К счастью, не придали…
И я не хочу придавать. Хотя и мне брат его говорит: "Я вам расскажу, но, может быть, для Героя оно не характерно?"
Прежде чем стать Героем, Николай Музыка был деревенским сиротой начала тридцатых годов. Мать болела туберкулезом, гнила у нее рука. Семилетний Колька (старший) помогал во всем, и к колодцу выходил с матерью, она подтягивала веревку здоровой рукой и перехватывала зубами. Колька тоже тянул, плакал от того, с какой силой обледенелый канат вырывался, сдирая кожу.
А в Севастополь Николай приехал в сорок восьмом. Провожали его в армию торжественно — лучший конюх колхоза, золотой парень, исполнительный, жадный к работе и притом добрый. Два раза на побывку в родную деревню Николай являлся в флотской форме, стеснялся: брали в армию, попал в ФЗУ. Ходил вместе с братьями к родне в гости, мел клешами и отмалчивался. О чем было говорить? От него ждали подробностей насчет службы, а он мог рассказать насчет рецептуры раствора, насчет того, как строили себе бараки, как бегали в подвал, пахнущий сырой штукатуркой, смотрели в подвале фильмы. Подвал назывался: кинотеатр "Луч".
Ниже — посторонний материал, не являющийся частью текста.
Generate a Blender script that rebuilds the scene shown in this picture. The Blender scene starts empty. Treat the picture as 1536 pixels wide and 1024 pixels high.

Родня, земляки интересовались: какой Севастополь? Кивали жалостливо, когда он объяснял: весь каменный и весь разбитый.
— Много небось ихнего брата, строителя, нужно?
— Много.
— Со всей страны небось понаехали? И с Сибири есть?
— А как же! Партия все одно, что в армию призвала…
— Ну, армию ты все-таки не равняй. Особенно флот, вам все-таки почет другой…
Музыка шевелил широкой, короткой шеей, смотрел исподлобья черными смоляными глазами.
Потом он сам стал не фэзэушником — строителем. Это было уже совсем другое дело: тут стесняться не приходилось. В это время он сформировался, заматерел, было видно — пошел в отца. Покатые плечи, пудовые кулаки, волосы тугие, черные.